Viennese Councillor Renate Brauner has warned of difficult months ahead.
The Social Democrat (SPÖ) said yesterday (Tues) that the city coalition of SPÖ and Greens would be forced to keep fighting unemployment in 2012. The number of Vienna-based jobseekers soared by 4.8 per cent from December 2010 to the same month of 2011. More than 92,500 residents of the capital were looking for work last month.
SPÖ and Greens agreed to increase financial support for people planning to pass compulsory school exams years after having left school. Especially poorly educated people are struggling to find work, research shows. The Viennese government coalition also decided to raise the budget of a programme providing subsidies that trainees should benefit from. SPÖ and Greens are convinced that these labour market initiatives could help lower the city’s jobless rate.
Austria had the lowest unemployment rate among the European Union’s (EU) 27 member states last year, according to SPÖ Labour Minister Rudolf Hundstorfer. The member of the federal coalition between Social Democrats and the People’s Party (ÖVP) said the number of unemployed Austrians dropped by 4.3 per cent from 2010 to the following year. Around 310,000 residents of the country which joined the EU in 1995 had no job last year, according to the minister.

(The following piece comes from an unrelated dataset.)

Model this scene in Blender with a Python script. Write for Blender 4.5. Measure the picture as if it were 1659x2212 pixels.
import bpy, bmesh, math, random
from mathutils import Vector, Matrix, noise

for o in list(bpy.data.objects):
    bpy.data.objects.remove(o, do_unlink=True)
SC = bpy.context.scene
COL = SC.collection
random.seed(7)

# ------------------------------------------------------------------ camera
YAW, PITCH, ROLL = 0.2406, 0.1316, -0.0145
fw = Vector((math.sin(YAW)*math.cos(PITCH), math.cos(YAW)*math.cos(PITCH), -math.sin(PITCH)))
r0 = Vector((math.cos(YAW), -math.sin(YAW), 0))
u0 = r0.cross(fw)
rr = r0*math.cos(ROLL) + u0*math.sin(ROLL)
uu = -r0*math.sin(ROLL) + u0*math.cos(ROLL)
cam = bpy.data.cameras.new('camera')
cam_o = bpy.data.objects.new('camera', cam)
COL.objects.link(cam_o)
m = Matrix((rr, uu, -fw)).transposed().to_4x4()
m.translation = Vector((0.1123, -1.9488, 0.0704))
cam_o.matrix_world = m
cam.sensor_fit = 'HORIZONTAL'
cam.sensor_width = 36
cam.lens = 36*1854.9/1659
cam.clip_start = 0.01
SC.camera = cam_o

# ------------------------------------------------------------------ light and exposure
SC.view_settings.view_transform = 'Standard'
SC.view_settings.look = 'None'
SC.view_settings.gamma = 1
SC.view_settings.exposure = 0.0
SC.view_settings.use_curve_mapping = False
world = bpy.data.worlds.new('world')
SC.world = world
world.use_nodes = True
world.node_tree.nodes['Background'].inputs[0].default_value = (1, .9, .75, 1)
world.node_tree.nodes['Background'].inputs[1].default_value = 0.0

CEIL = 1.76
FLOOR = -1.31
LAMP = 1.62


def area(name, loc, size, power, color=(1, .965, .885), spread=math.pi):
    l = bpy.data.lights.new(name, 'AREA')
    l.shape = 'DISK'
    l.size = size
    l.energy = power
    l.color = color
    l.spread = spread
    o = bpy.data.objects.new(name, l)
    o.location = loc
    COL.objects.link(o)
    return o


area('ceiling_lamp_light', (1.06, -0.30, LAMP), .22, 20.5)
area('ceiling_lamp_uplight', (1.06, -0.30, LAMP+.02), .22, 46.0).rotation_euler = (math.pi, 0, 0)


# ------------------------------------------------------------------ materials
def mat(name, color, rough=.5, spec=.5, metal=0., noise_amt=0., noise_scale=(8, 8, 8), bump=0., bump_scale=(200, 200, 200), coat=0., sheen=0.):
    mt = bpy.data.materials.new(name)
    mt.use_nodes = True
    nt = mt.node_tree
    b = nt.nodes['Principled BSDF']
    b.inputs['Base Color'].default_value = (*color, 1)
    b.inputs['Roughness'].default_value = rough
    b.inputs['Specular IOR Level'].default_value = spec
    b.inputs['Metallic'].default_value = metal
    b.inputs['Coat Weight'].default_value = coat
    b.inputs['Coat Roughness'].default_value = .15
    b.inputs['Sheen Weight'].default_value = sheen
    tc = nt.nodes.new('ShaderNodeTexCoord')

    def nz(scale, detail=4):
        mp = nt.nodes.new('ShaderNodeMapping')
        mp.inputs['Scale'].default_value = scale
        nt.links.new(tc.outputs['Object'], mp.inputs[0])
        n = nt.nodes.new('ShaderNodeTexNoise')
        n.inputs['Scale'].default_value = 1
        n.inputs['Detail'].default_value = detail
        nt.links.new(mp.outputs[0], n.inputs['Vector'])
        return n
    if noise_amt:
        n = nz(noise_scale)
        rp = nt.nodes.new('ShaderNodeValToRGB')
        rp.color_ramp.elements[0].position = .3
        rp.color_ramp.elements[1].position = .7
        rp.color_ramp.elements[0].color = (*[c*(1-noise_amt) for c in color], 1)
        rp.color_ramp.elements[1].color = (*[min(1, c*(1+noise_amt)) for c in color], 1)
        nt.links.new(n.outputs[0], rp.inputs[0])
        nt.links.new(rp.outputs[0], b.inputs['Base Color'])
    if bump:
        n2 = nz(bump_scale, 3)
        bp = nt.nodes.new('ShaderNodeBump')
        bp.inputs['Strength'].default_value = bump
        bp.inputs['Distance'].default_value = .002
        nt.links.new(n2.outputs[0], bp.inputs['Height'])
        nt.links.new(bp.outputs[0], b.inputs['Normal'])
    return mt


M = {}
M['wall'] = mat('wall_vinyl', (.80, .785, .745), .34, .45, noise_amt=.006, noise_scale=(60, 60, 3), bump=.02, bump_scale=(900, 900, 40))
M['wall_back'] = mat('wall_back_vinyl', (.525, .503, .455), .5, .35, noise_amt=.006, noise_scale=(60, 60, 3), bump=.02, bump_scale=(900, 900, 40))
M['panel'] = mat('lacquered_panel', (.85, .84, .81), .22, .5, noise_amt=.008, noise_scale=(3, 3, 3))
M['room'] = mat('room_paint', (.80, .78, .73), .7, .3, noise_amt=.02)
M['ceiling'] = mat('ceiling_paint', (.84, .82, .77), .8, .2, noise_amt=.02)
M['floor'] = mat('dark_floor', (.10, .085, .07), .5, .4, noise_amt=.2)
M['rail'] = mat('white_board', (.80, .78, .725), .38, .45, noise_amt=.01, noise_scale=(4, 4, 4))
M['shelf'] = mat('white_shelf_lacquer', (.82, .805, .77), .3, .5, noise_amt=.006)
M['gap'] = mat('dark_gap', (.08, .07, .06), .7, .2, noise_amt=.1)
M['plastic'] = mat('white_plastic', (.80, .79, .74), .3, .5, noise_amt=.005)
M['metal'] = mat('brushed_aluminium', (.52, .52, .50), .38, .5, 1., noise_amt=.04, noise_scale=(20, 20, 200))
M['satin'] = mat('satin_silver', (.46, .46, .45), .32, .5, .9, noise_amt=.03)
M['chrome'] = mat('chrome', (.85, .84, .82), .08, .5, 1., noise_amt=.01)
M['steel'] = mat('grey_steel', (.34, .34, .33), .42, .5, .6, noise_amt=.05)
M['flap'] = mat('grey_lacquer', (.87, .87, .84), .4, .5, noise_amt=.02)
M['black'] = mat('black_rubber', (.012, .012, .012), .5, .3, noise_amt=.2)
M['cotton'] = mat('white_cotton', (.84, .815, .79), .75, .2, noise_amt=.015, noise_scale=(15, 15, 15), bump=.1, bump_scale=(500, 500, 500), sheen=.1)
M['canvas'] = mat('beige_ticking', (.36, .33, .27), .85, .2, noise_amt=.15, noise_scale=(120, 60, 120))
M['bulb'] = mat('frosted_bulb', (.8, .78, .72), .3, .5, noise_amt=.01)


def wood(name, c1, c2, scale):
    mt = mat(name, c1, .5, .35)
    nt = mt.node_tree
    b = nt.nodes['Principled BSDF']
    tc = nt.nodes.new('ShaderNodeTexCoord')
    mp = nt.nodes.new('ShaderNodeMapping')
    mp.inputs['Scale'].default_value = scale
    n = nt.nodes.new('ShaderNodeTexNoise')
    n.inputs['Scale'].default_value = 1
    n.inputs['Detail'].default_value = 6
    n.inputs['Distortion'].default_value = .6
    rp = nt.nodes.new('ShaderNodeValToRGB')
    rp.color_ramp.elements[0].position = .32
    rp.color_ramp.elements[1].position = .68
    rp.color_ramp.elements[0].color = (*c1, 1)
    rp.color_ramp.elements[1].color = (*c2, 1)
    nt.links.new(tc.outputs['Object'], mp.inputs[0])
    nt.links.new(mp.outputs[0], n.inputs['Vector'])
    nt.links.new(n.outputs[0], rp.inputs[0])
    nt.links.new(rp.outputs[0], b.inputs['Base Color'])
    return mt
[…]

The Viennese Institute for Economic Research (WIFO) and the Institute for Advanced Studies (IHS) warned in December that the domestic unemployment rate could increase in 2012 due to the European economy’s weak state. They explained that great uncertainty regarding the development of the 17 Eurozone members could negatively impact on the labour market. Spain is currently doing worst in keeping the unemployment rate low in the Eurozone. More than one in five residents of the country have no job today. Austria has the lowest jobless rate not only in the Eurozone but the whole EU at four per cent.
The Austrian labour ministry will not be allowed to spend more money on projects and education courses for jobseekers this year due to the tense budget situation. Hundstorfer’s department invested 980 million Euros in 2011. ÖVP Finance Minister Maria Fekter recently stressed that the plan was to spend the same amount this year. She vowed to abstain from cutting back investments into science and research projects. The SPÖ-ÖVP coalition is also determined to keep education spending stable in the coming years despite Austria’s increasing debts.
Brauner’s warning that the Viennese unemployment rate could remain high came one day after a home entertainment and technology company announced its decision to lay off more than 150 workers at its factories in Salzburg. Sony said on Monday the workforce level of its CD and DVD production facilities in the towns of Thalgau and Anif were set to drop by 158. The internationally operating enterprise employs around 1,300 people in the affected factories.